The tension between short and long-term goals has always existed in the ANC programme. In the past, the struggle against apartheid for black majority rule was the 'immediate goal', while the socialist transformation of South African society was the 'long-term' one. The separation of these stages in theory, in conditions where it was impossible to separate them in reality, meant that the 'long-term' goal of socialism was always put off until somewhere over the rainbow.

Today there is no longer any talk of the 'socialist transformation of South African society'. The collapse of the Soviet model, which many in South Africa saw as the alternative to capitalism, means that market economics rules. There is nothing particularly startling about this.

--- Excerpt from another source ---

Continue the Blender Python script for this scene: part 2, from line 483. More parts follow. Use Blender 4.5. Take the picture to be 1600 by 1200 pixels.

Most leading members of the ANC were always hostile to anti-capitalist politics. But what is significant is that yesterday's 'immediate goal' - the achievement of black majority rule - has now become the long-term one, something to be hoped for in the indefinite future.

This 'objective reality' did not come about through Providence. Nor was it inevitable. Instead it is the result of a government strategy which has both taken advantage of the favourable 'balance of forces' brought about by the end of the Cold War, and exploited the fundamental tensions at the heart of ANC politics.

With the threat of a challenge to South Africa's socio-economic system lifted by the collapse of Stalinism, De Klerk has been able to draw in the liberation movement's leaders by offering them the prospect of black participation in the institutions of a post-apartheid capitalist South Africa. 'Negotiations: a strategic perspective' reveals how far De Klerk has been successful in making the ANC a part of the 'objective reality' now working in his favour.